BP's Brian Hornby took vertical seismic profiles (VSPs) beyond time-to-depth when he presented 3-D + VSP imaging and reservoir monitoring. Numerous examples were presented where seismic and VSPs were used to image the flanks of salt diapirs, and identify localized associated fault patterns. Hornby showed how a company employed a trial-and-error technique using surface seismic alone that caused them to drill an unnecessary well that could have been avoided had the 3-D VSP technique been used. Following the theme of Sneider's presentation, Hornby illustrated direct imaging of salt flanks using inferometry.
Revealing a glimpse of the road ahead, Hornby said that seismic single-well imaging is in the offing - although it requires both a downhole source and an in-well geophone array. Currently, the problem can be resolved using a walkaway VSPs, but it can be a source of errors. Again, inferometry can be used to re-datum the sources to the receiver array. He presented an example of a single-well image without a downhole source using VSP data to calculate the distance to the salt flank. More expensive algorithms combined with increased computer power and speed may chart the future, he said.
A technique that bears further study is migration of multiples, Hornby said. All too often, multiples data are overlooked or discarded in standard processing. However, VSP multiples have been shown to image much better than surface seismic in many cases, and can be used to effectively fill-in gaps.

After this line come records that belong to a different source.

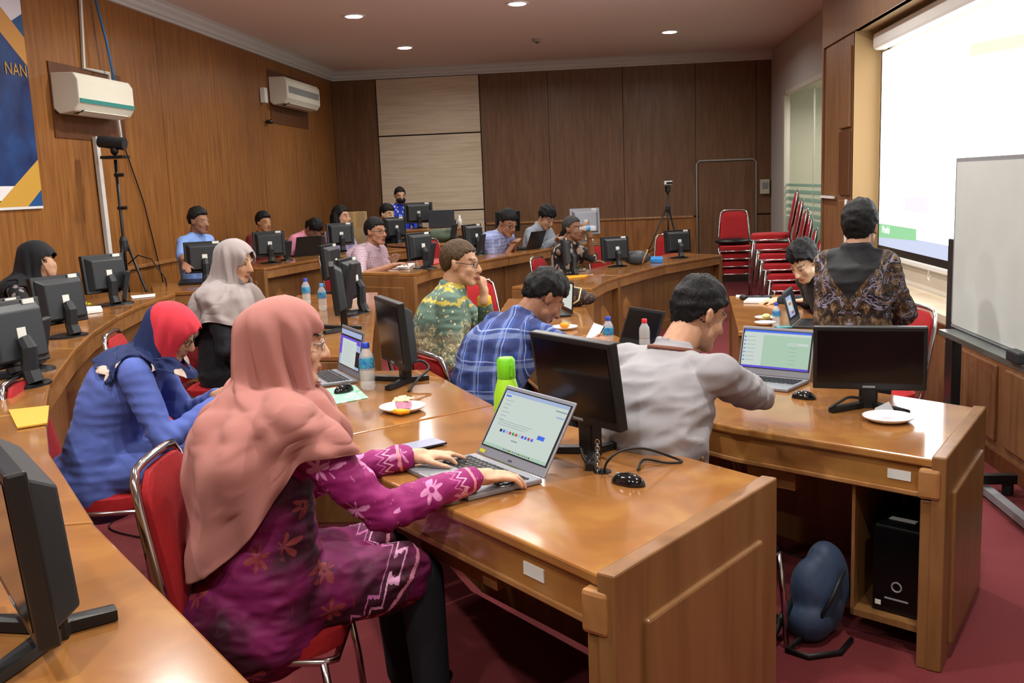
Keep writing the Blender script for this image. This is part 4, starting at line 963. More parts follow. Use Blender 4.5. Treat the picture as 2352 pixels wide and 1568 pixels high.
def hijab_print():
    g = NG('red_navy_printed_hijab', .8); q, th = g.attr('q'), g.attr('th'); X = g.n('ShaderNodeMath', {0: th}, operation='ABSOLUTE').outputs[0]
    n = g.noise(g.obj(), 9, 2)
    s = g.math('ADD', g.math('SUBTRACT', q, g.math('MULTIPLY', X, -.13)), g.math('MULTIPLY', n, .06))
    blob = g.vor(g.obj(), 9); leaf = g.math('LESS_THAN', g.vor(g.obj((1, 1, .55)), 13), .26)
    c = g.mix(g.math('GREATER_THAN', s, .60), 'C93040', '1B2A58')
    pat = g.math('MULTIPLY', g.math('GREATER_THAN', s, .70), g.math('LESS_THAN', blob, .40)); c = g.mix(pat, c, 'C9B6A8')
    c = g.mix(g.math('MULTIPLY', pat, leaf), c, '4A5C88')
    return g.done(c)
def fleck(name, base, a, scale=26, thr=.34):
    g = NG(name, .8); v = g.obj((1, 1, .7)); d = g.vor(v, scale); n = g.noise(v, 8, 2)
    return g.done(g.mix(g.math('MULTIPLY', g.math('LESS_THAN', d, thr), g.math('GREATER_THAN', n, .45)), base, a))
C_MAG = batik_magenta(); C_SCR = batik_scroll(); C_GRN = batik_green()
C_PLAID = plaid('blue_plaid', '2C4386', '1C2450', '93A4CC'); C_CHECK = plaid('pale_blue_check', '8B97C4', '6F7BAE', 'BBC2DE', 24)
C_GREY = cloth_plain('light_grey_linen', '8F8D91', '9E9C9F'); C_BLUE = cloth_plain('periwinkle_cotton', '4A5CA6', '5668B0')
C_PINKH = cloth_plain('dusty_pink_crepe', 'A0685F', 'A97068', 500); C_GREYH = cloth_plain('warm_grey_crepe', '948A88', '9E9492', 500)
C_BLKH = cloth_plain('black_crepe', '15171B', '1A1C20', 500); C_BLK = cloth_plain('black_knit', '14161C', '191B22')
C_LBLUE = cloth_plain('light_blue_polo', '6C8CC8', '7C9AD2'); C_DRED = cloth_plain('dark_red_cotton', '5A1418', '661A1E')
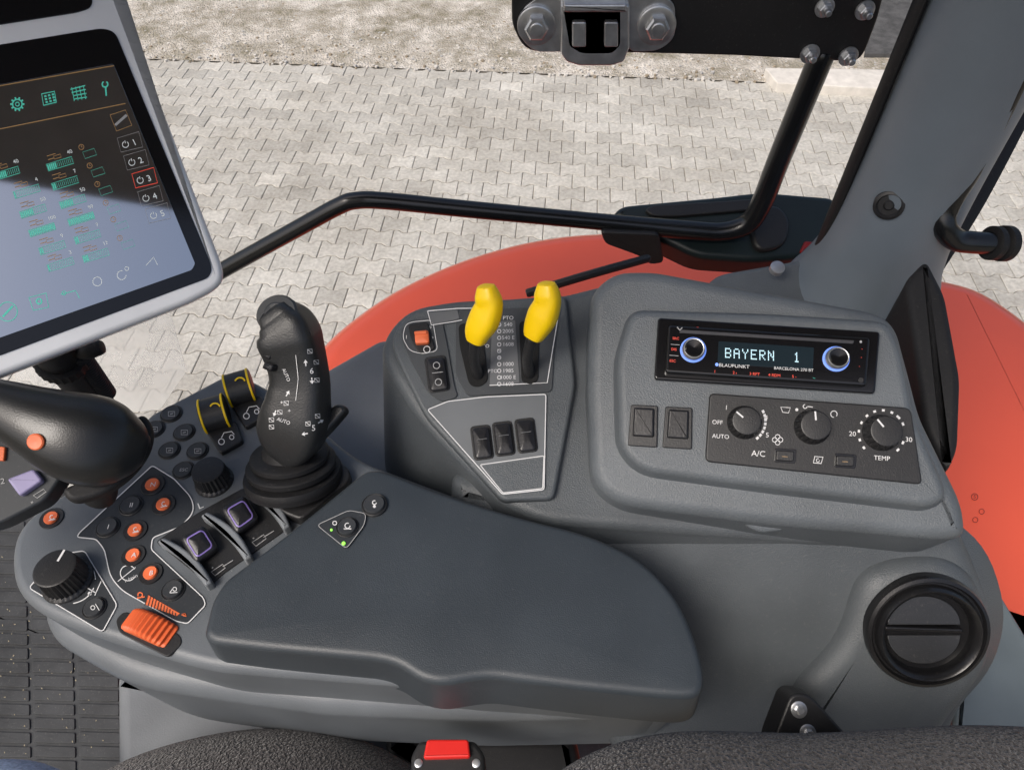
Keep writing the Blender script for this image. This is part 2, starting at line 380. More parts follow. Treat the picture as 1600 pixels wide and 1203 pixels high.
for x in (838, 1026):
    g = MB(); O = PB.at(x, 40, .018); k = (O-CAM).dot(FW)/F
    g.lathe(O, PB.n, [(30*k, -.004), (30*k, .002), (28*k, .003), (17*k, .0035)], 40); g.lathe(O, PB.n, [(19*k, .003), (19*k, .011), (16*k, .013)], 6); g.lathe(O, PB.n, [(11*k, .011), (11*k, .014), (9*k, .015)], 20); g.obj('bolt', T, M_zinc)
g = MB(); g.slab([(880, -30), (990, -30), (1055, 5), (1055, 60), (1030, 80), (985, 82), (980, 68), (885, 68), (878, 82), (835, 82), (812, 60), (815, 15), (850, -10)], PB, .016, .003, .001, r=14)
g.slab([(876, 8), (893, 8), (893, 70), (910, 80), (955, 80), (965, 70), (965, 8), (984, 8), (984, 75), (975, 98), (955, 104), (905, 104), (885, 98), (876, 85)], PB, .03, .02, .003, r=5)
g.box(905, 55, 22, 40, 0, PB, .016, .02, .002); g.box(955, 55, 22, 40, 0, PB, .016, .02, .002); g.box(930, 14, 100, 14, 0, PB, .016, .022, .003); g.obj('clamp_bracket', T, M_zinc)

# ---------------------------------------------------------------- pillar
b0 = bd(1352, 440, .95); T = thing('cab_pillar', b0, 'blue-grey plastic covered cab pillar rising from a flared foot', 'pillar')
def up(z, dx=0, dy=0): return b0+Vector((dx, dy, z))
g = MB(); g.sweep([up(-.14), up(-.06), up(-.02), up(.0), up(.02), up(.045), up(.08), up(.13), up(.2), up(.35), up(.5), up(.8)], [(.125, .11), (.112, .10), (.100, .09), (.092, .082), (.084, .075), (.076, .069), (.070, .064), (.066, .061), (.064, .059), (.063, .058), (.063, .058), (.063, .058)], 48, up=(0, -1, 0), pw=2.15); PIL = g.obj('pillar_cover', T, M_pil)
g = MB(); g.sweep([up(z, -.068, .018) for z in (.02, .2, .4, .8)], [(.006, .010)]*4, 12, up=(0, -1, 0)); g.obj('rubber_seal', T, M_rub)
g = MB(); g.sweep([up(z, .070, .015) for z in (-.05, .2, .4, .8)], [(.010, .012)]*4, 12, up=(0, -1, 0)); g.obj('rubber_seal', T, M_rub)
SPi = Surf(PIL, H, .85)
g = MB(); Oq = SPi.at(1389, 321, .001); g.lathe(Oq, (-.45, -.9, .25), [(.016, -.010), (.016, .002), (.013, .003), (.011, .000), (.006, .000), (.004, .002)], 30); g.obj('screw_cap', T, M_blk)
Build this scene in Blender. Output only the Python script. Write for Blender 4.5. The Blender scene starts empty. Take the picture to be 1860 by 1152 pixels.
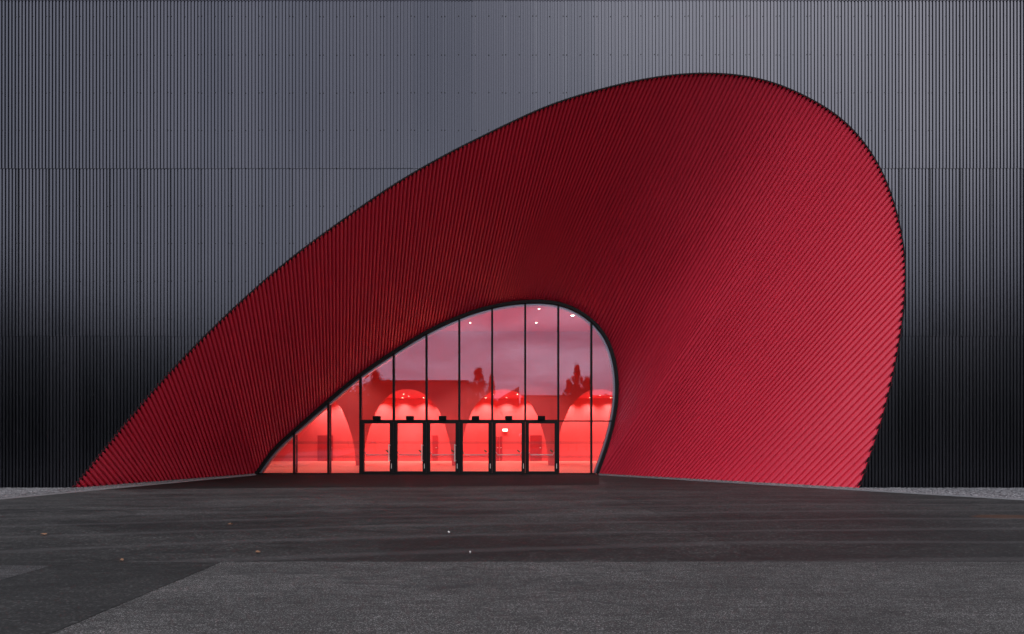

Finally, the implementation of permanent in-well three-component fiber optic seismic arrays in the Valhall field was announced for Q4 of 2005, as well as a new similar project under the sponsorship of DEMO 2000. The objective is to fully understand the benefits and limitations of the technique in time-lapse seismic and micro-seismic monitoring. Within 5 years, we should see very large (60+ sensor) downhole arrays used in reservoir monitoring, Hornby said. And in 10 years, virtual cross-well imaging should be a reality he predicted.